About Me

My photo
જય વાળીનાથ
T-SQL is a basic of structure query language. So I always want to learn T-SQL in different way to get best performance in query. And its my passion.

Friday, February 15, 2008

Trigger

A database trigger is procedural code that is automatically executed in response to certain events on a particular table in a database. Triggers can restrict access to specific data, perform logging, or audit data modifications.

There are two classes of triggers, they are either "row triggers" or "statement triggers". With row triggers you can define an action for every row of a table, while statement triggers occur only once per INSERT, UPDATE, or DELETE statement. Triggers cannot be used to audit data retrieval via SELECT statements.

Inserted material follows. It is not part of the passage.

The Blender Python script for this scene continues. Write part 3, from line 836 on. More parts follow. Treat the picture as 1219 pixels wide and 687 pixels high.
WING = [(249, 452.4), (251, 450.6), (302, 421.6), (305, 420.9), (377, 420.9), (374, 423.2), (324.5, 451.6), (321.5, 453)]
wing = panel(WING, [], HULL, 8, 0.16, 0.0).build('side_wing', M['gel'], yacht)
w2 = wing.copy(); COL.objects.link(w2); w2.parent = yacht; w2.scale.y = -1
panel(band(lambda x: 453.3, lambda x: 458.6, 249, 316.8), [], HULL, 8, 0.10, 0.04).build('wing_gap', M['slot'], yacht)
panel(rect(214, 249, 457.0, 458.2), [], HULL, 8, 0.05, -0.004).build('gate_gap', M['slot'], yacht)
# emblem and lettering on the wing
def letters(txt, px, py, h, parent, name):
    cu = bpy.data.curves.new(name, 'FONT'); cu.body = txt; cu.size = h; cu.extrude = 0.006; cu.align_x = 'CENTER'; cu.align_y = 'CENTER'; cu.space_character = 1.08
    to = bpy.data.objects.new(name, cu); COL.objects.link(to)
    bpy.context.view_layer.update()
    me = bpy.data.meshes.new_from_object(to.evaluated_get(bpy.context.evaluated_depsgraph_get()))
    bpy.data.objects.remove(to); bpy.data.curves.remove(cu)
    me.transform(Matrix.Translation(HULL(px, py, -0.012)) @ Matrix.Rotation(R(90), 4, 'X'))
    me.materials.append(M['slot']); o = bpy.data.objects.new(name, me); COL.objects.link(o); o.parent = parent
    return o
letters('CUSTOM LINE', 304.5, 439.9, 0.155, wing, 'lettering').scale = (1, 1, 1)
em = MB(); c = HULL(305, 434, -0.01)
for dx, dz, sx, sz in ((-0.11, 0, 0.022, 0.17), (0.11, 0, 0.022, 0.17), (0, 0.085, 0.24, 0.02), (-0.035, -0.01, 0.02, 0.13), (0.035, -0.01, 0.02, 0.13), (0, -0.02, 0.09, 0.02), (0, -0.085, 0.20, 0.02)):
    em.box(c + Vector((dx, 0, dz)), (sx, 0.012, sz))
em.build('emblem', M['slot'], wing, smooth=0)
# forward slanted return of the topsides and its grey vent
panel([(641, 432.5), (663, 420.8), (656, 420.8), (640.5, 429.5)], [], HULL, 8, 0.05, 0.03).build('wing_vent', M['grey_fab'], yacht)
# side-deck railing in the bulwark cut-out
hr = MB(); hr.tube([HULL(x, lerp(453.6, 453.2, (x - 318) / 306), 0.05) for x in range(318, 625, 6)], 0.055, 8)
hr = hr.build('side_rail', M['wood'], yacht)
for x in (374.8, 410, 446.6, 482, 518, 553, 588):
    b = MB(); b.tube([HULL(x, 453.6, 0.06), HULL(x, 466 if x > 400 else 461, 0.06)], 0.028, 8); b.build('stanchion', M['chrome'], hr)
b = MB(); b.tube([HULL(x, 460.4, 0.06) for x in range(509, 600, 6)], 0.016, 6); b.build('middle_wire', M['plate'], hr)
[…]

Each class can be of several types. There are "BEFORE triggers" and "AFTER triggers" which identifies the time of execution of the trigger. There is also an "INSTEAD OF trigger" which is a trigger that will execute instead of the triggering statement.

There are typically three triggering events that cause triggers to 'fire':

INSERT event (as a new record is being inserted into the database).
UPDATE event (as a record is being changed).
DELETE event (as a record is being deleted).
The trigger is used to automate DML condition process.

The major features and effects of database triggers are that they:

do not accept parameters or arguments (but may store affected-data in temporary tables)
cannot perform commit or rollback operations because they are part of the triggering SQL statement (only through autonomous transactions)
can cause mutating table errors, if they are poorly written.